- AIM:
Search the material for "part" and show all lines that contain it.
····················
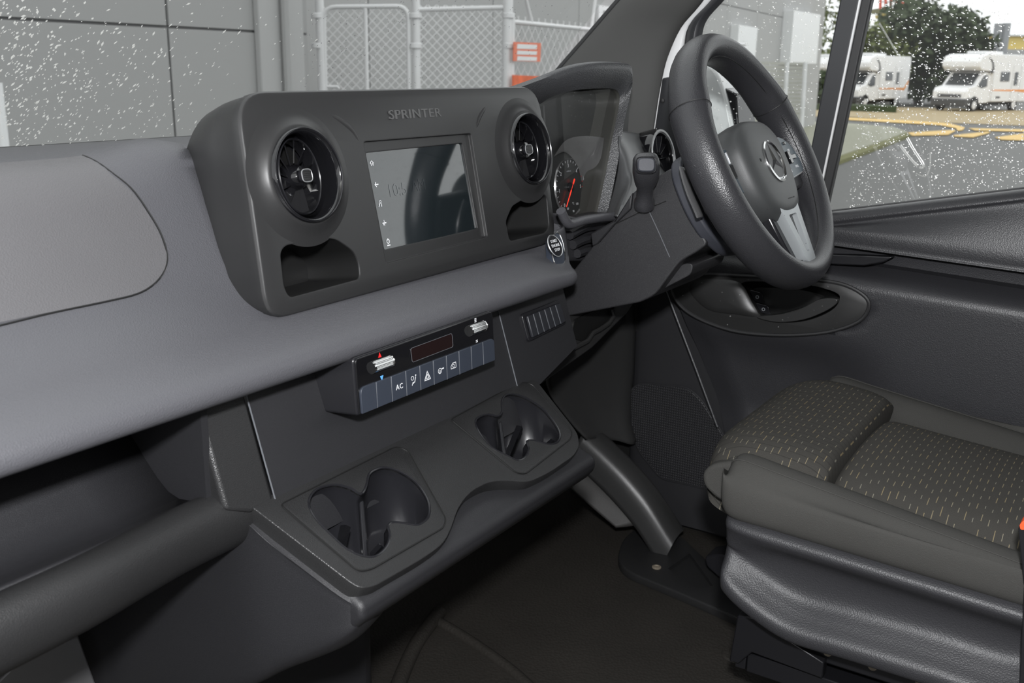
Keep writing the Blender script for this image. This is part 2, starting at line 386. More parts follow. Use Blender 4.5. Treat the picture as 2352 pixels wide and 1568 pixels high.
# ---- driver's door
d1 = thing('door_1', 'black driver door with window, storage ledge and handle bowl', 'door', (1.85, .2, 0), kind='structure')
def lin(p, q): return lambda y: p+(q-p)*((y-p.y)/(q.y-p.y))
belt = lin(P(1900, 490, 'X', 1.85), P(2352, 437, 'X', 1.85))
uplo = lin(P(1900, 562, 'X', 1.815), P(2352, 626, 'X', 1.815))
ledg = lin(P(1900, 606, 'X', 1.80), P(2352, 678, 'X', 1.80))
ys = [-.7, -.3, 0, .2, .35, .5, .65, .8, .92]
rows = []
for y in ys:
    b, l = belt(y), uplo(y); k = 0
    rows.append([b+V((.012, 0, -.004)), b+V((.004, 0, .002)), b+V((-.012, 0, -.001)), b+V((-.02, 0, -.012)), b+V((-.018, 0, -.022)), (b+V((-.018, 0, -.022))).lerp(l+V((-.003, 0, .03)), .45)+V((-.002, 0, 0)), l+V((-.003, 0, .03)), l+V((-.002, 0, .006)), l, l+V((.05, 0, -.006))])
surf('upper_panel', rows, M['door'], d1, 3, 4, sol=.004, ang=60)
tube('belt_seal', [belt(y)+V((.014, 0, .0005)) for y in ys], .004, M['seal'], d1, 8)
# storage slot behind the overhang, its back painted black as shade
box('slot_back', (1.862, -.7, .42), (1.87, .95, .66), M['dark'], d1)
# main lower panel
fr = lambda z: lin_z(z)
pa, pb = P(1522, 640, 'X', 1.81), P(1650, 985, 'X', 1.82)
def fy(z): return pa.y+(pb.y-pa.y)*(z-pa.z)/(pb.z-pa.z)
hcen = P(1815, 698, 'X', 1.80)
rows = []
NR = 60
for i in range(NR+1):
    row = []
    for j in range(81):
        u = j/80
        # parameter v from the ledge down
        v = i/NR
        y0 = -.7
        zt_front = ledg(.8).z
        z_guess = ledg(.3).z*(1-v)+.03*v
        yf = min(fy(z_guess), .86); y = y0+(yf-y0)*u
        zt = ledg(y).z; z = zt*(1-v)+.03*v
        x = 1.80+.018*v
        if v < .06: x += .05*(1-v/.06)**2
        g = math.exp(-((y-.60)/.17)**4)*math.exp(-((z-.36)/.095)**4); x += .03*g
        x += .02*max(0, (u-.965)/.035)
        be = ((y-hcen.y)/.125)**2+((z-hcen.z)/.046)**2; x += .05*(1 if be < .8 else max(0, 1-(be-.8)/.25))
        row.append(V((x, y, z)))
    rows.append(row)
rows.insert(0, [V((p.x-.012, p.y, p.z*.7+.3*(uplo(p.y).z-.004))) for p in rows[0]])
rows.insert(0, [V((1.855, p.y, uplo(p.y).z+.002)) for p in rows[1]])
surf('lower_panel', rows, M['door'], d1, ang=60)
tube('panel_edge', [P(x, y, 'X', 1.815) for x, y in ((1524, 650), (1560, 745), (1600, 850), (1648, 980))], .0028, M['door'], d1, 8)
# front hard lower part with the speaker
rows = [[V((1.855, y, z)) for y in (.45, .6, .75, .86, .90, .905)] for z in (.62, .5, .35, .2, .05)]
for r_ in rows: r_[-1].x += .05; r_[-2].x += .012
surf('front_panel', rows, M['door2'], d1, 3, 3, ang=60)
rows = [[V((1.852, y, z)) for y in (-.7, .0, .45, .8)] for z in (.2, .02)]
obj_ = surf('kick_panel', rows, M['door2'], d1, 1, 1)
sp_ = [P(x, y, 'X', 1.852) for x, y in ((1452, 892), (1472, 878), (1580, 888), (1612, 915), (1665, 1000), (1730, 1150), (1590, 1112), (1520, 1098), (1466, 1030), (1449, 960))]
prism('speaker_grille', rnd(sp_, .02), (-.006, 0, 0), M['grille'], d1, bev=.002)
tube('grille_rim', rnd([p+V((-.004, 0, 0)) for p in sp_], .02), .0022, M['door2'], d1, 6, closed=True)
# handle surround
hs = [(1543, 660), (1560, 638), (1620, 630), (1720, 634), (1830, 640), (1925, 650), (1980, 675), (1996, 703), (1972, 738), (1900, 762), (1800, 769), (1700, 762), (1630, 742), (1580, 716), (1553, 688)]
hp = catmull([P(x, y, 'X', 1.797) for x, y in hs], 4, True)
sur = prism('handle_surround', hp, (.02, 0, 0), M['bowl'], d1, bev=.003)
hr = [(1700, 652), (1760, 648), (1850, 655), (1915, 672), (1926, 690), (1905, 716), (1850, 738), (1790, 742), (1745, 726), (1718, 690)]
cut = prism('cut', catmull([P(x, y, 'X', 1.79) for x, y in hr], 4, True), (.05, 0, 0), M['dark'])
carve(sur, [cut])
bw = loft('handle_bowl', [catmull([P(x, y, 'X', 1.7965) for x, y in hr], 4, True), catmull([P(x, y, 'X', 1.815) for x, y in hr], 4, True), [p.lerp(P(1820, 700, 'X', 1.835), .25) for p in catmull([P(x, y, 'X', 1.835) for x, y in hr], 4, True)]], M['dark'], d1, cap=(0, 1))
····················
- COMPLETE RESPONSE:
Keep writing the Blender script for this image. This is part 2, starting at line 386. More parts follow. Use Blender 4.5. Treat the picture as 2352 pixels wide and 1568 pixels high.
# front hard lower part with the speaker